Na manhã de 17 de agosto, uma quarta-feira, 650 agentes da Polícia Federal e dezenas de auditores da Receita Federal, com a ajuda de um helicóptero e de centenas de viaturas policiais, revelaram ao Brasil a existência de uma sofisticada organização criminosa que, sediada na Bahia e com tentáculos por 17 estados, prosperava com a sonegação de impostos. O esquema era liderado por seis integrantes da família de Paulo Sérgio Costa Pinto Cavalcanti, chamados pelos policiais de “cabeças”, e treze “gerentes”. Embora Costa Pinto tenha desembarcado nas manchetes dos jornais como mentor da fraude colossal, algumas autoridades acreditam que o cérebro da rede era Emanoel Bastos, um homem de 71 anos, fluminense de Paraiba do Sul, que trabalhou alguns anos como auditor fiscal.
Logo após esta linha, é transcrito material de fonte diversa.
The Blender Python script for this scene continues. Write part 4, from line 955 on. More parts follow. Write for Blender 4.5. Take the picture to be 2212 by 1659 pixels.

Emanoel Bastos é um dos “gerentes” relacionados pela Polícia Federal no inquérito que desencadeou a Operação Alquimia. Em julho de 1985, foi contratado pelo governo de Mato Grosso do Sul para trabalhar na área fiscal. Cinco meses depois, acabou demitido “a bem do serviço público” – de acordo com o inquérito da operação, ao qual o site de VEJA teve acesso. Bastos decidiu, então, retomar a carreira de advogado. Em dezembro de 1986, transferiu-se para São Paulo, também para atuar como funcionário do governo estadual. Três meses depois, aprovado num concurso público, tornou-se auditor fiscal da Secretaria da Fazenda da Bahia. Foi lá que, aparentemente, aprendeu que sonegar impostos garantiria uma velhice tranquila. Em 1988, a Justiça expediu dois mandados de prisão preventiva contra o advogado, acusado de “corrupção passiva”. Cinco anos depois, em novembro de 1993, o governo baiano descobriu o prontuário por trás do currículo de Bastos e o demitiu.
De lá para cá, Bastos, dedicou-se exclusivamente ao esquema de sonegação encabeçado por Paulo Costa Pinto Cavalcanti, atuando como procurador de empresas de fachada e administrando os lucros provenientes de negócios escusos. Em novembro de 2002, abriu a empresa EB Consultores Associados – envolvida até o pescoço nas maracutaias de Costa Pinto, dono de uma ilha paradisíaca na Baía de Todos os Santos e proprietário da Sasil Comercial e Industrial de Petroquímicos Ltda., principal alvo da Operação Alquimia. A Sasil é investigada por patrocinar a criação de centenas de empresas de fachada que, usando “laranjas”, faziam operações fictícias de compra e venda de insumos químicos sem pagar impostos. O valor lucrado com a sonegação era repassado à Sasil e enviado a paraísos fiscais.
Experiente no ramo da tributação, Bastos soube operar o esquema com singular eficácia. Há muitos vínculos entre o advogado e a rede de sonegação. Sete merecem destaque: 1) Os mesmos funcionários que trabalharam para a Sasil e para as empresas de fachada em nome de “laranjas” foram contratados pela EB Consultores Associados, empresa de Bastos. 2) O contador da EB, Cláudio da Conceição, é o mesmo contador da Sasil e de outras dezenas de empresas que integram a “organização criminosa”. 3) Surpreendentemente, a empresa de Bastos ocupava fisicamente as mesmas instalações de uma série de empresas de fachada ligadas à Sasil. 4) No Brasil, Bastos atuava como representante de empresas estrangeiras sediadas em paraísos fiscais e que eram proprietárias de empresas brasileiras ligadas à Sasil. 5) Bastos administrava empresas, ligadas à Sasil, cujas movimentações financeiras eram muito superiores aos patrimônios declarados. 6) Em sua conta corrente, Bastos recebia vultosas quantias de empresas de fachada ligadas à Sasil. 7) As movimentações financeiras na conta corrente de Bastos entre 2004 e 2008, são incompatíveis com as declarações ao Fisco, o que, segundo o inquérito, “revela indícios de omissão de receitas pelo investigado”.
Emanoel Bastos está em prisão domiciliar em sua casa no condomínio Encontro das Águas, um dos mais luxuosos de Salvador, na Bahia. O investigado divide as ruas bem pavimentadas com celebridades como a cantora Ivete Sangalo e o deputado e ex-pugilista Acelino ‘Popó’ Freitas. A reportagem do site de VEJA tentou entrevistá-lo na última quinta-feira, 25, sem sucesso. Pelo interfone, Bastos ordenou aos porteiros que impedissem a entrada de visitantes. Não queria receber ninguém, muito menos jornalistas. Por esse comportamento – e por constituir o “cérebro” do maior esquema de fraude tributária da década – os principais investigados pela Operação Alquimia constumam referir-se a Emanoel Bastos como “o cão”.